I've got a program to do some simple calculations which runs into some errors when I try to make an array too large.  The problem is that "too large" isn't very large at all.  I've stripped it down to something which replicates the error but doesn't do much else:

#include <stdio.h>
#define SIZE        301   

int main(int argc, char *argv[])
{
    int i;
   int j;

   double E[SIZE][SIZE];
   FILE *outputfile;

   outputfile = fopen("output.txt", "w");
   for(j = 0; j < SIZE; j++)
   {
      for(i = 0; i < SIZE; i++)
      {
         E[j]=i*j;
         fprintf(outputfile,"%f\t",E[j]);
      }
      fprintf(outputfile,"\n");
   }
   fclose(outputfile);
   return 0;
}

I'm compiling and running this as a simple console program under Windows XP, using Pelles C 6.00.4.  If I make SIZE too big (401 is too big), then the program crashes, and I've got no idea why.  If SIZE is small (301 is small enough), the program runs fine, and I can even do more complicated calculations with the array that I've cut out for the sake of simplicity.  This has the feel of one of those problems which should be easy to solve, if only I knew the key to it, but I don't, and can't make any headway.  Any ideas?  Am I running up against some DOS memory limit or something?  Is there a simple way around it?  Any help would be appreciated.

JohnF

  • Guest
Re: Memory problem?
« Reply #1 on: October 03, 2009, 08:40:52 AM »
I think you'll find that 401*401*8 is too big for the local stack.

Make the array a gobal variable and it should be ok.
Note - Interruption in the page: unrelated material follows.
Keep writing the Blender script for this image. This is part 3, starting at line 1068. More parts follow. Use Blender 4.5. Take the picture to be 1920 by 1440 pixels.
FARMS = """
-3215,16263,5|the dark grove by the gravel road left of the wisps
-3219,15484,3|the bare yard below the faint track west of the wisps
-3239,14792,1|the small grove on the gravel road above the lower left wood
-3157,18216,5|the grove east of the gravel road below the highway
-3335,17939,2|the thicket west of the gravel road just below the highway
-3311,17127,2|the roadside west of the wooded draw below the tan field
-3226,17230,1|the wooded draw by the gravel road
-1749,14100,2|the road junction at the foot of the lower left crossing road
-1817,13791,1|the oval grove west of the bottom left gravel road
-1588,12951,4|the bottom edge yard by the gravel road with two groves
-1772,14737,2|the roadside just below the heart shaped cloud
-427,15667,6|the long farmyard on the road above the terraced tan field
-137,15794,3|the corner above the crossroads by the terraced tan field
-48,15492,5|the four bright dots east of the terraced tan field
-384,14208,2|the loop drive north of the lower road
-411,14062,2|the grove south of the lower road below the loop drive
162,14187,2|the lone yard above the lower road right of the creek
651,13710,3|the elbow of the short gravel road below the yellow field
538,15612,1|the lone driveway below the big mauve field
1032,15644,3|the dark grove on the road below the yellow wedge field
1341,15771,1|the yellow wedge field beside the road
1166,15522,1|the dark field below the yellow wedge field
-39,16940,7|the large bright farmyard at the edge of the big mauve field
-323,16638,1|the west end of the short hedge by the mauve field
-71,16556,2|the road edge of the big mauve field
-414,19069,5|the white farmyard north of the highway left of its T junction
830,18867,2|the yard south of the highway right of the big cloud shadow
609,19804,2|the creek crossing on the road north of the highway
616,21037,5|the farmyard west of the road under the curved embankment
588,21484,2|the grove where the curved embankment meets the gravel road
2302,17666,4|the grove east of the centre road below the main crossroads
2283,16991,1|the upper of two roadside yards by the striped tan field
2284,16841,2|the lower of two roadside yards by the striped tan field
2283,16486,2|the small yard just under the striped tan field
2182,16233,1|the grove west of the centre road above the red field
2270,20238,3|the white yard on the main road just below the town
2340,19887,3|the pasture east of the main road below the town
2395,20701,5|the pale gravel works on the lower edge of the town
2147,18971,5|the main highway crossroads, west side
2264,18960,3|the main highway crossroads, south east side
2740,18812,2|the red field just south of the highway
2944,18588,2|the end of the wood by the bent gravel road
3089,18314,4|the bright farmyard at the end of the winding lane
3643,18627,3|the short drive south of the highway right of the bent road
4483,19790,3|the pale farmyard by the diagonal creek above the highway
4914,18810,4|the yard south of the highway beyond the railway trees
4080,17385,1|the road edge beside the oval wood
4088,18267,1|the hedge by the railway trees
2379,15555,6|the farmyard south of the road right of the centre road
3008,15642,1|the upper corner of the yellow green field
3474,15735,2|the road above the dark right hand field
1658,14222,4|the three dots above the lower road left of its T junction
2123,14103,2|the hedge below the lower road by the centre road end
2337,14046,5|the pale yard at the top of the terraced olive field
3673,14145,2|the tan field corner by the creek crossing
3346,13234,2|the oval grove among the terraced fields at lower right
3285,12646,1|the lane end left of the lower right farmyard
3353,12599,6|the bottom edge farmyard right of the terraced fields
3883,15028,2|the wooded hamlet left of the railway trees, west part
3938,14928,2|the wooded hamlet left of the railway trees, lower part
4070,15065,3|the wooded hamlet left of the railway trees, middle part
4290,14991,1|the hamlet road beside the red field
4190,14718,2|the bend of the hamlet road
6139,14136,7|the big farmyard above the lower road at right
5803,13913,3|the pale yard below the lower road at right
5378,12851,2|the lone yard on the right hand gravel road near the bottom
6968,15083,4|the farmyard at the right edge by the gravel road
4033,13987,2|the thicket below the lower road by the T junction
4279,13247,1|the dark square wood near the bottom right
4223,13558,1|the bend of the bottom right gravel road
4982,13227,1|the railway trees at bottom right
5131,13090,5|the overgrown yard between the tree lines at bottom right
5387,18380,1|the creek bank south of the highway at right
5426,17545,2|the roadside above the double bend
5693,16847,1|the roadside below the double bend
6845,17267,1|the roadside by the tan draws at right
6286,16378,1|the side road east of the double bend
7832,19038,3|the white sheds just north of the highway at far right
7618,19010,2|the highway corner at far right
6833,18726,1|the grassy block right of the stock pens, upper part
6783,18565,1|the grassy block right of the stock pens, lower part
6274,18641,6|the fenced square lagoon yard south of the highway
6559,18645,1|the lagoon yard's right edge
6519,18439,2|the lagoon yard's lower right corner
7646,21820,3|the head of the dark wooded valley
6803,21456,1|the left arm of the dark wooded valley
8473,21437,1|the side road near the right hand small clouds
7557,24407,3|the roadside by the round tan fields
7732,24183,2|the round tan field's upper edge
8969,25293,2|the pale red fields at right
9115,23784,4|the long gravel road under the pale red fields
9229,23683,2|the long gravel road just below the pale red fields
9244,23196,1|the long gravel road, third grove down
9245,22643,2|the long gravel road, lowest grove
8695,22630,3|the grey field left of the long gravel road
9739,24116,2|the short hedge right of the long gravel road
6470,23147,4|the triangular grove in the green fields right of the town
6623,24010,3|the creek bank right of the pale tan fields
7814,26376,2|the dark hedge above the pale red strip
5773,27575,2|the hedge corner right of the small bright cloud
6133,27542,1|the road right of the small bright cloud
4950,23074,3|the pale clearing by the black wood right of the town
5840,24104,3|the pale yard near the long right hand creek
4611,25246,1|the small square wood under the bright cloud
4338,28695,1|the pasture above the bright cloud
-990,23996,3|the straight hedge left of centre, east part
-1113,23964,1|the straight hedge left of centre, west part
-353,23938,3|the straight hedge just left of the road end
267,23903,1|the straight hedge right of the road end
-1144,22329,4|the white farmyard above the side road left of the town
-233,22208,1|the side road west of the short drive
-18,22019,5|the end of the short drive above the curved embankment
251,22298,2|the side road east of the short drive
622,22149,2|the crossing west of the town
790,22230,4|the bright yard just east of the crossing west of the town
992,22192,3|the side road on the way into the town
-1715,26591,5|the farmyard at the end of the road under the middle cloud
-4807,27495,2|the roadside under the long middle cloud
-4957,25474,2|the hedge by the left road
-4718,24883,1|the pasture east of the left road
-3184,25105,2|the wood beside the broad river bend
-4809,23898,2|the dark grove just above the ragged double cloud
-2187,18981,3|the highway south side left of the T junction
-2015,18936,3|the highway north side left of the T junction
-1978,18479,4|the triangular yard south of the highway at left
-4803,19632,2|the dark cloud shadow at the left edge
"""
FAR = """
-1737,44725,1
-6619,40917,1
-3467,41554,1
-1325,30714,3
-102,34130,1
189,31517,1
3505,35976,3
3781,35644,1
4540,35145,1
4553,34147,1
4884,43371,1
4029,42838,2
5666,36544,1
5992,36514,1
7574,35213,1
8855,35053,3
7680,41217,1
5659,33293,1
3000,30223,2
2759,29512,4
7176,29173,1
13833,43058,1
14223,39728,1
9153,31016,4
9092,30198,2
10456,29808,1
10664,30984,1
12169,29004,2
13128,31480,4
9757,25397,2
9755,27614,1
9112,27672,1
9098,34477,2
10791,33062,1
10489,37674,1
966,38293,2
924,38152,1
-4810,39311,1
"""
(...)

Or, you can increase the size of the stack.

John

Ziggurat

  • Guest
Re: Memory problem?
« Reply #2 on: October 06, 2009, 01:43:35 AM »
Thanks for your response.  Both solutions seem to work.  Keeping the variable local somehow seems cleaner to me, but is there any downside to making the stack size large?

JohnF

  • Guest
Re: Memory problem?
« Reply #3 on: October 06, 2009, 07:55:40 AM »
Thanks for your response.  Both solutions seem to work.  Keeping the variable local somehow seems cleaner to me, but is there any downside to making the stack size large?

The downside is that if you wanted an even bigger array you would have to increase the stack size yet again.